The problem: Seek out every line containing the word "this", and copy each.

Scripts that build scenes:
========

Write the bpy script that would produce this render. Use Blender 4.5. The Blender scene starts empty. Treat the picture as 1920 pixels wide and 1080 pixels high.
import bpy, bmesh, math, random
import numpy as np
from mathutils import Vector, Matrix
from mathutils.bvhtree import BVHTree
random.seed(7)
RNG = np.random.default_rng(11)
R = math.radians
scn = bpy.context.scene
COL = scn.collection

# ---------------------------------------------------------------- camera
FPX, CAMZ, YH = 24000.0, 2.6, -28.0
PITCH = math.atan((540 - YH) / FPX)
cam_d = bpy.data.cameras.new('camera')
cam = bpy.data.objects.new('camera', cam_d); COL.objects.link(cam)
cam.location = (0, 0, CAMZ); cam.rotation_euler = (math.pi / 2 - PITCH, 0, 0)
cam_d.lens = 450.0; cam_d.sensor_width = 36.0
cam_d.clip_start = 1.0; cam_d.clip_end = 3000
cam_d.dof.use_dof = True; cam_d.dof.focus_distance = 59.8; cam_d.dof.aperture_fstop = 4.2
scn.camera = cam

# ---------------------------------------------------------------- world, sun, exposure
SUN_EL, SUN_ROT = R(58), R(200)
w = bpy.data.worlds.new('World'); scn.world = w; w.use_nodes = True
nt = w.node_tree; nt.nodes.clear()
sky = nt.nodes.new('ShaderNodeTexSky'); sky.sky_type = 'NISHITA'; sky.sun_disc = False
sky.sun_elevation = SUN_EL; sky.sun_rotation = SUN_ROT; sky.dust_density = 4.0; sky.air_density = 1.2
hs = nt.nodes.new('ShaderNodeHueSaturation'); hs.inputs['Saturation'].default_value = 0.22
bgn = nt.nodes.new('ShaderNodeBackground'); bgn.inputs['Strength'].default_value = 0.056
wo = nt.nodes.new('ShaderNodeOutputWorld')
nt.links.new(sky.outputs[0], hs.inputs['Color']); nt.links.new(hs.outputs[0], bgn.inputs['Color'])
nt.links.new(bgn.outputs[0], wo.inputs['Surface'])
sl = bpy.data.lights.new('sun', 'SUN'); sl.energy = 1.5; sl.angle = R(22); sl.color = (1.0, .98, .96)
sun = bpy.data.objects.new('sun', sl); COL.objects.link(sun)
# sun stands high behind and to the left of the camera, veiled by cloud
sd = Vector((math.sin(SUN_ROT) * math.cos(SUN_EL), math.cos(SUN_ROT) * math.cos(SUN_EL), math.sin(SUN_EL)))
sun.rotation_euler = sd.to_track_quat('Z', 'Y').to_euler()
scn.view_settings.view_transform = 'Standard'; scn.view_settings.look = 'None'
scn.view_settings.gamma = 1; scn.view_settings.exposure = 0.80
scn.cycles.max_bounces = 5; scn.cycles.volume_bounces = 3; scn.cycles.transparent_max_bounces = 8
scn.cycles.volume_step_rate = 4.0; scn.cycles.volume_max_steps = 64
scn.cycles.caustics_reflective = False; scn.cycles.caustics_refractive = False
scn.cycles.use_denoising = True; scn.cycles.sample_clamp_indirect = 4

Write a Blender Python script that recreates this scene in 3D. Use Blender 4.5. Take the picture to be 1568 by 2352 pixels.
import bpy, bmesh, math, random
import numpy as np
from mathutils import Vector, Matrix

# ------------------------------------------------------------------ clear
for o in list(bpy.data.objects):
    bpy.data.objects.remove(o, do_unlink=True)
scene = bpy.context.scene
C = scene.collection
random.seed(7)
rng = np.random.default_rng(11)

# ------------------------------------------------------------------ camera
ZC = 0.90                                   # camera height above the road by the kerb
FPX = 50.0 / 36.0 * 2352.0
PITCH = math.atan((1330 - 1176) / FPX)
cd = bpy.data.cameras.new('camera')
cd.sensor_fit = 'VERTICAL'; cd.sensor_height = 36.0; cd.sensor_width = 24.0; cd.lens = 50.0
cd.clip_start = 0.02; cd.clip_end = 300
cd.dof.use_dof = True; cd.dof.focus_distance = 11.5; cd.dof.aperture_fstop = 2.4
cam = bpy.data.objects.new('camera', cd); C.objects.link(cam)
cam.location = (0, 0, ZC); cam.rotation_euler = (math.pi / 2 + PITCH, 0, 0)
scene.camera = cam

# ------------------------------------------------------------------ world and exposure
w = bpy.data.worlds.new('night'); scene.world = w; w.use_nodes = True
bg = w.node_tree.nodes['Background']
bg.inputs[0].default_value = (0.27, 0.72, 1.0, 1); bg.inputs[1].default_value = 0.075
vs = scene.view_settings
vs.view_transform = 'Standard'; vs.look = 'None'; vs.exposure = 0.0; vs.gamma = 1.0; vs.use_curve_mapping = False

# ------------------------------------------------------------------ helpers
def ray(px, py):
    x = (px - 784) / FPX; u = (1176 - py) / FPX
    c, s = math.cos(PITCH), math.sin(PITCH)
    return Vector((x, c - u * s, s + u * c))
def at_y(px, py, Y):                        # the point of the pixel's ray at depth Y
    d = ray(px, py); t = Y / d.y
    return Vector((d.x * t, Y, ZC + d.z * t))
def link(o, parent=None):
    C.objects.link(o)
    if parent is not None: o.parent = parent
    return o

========

Worked answer:
Write the bpy script that would produce this render. Use Blender 4.5. The Blender scene starts empty. Treat the picture as 1920 pixels wide and 1080 pixels high.
Write a Blender Python script that recreates this scene in 3D. Use Blender 4.5. Take the picture to be 1568 by 2352 pixels.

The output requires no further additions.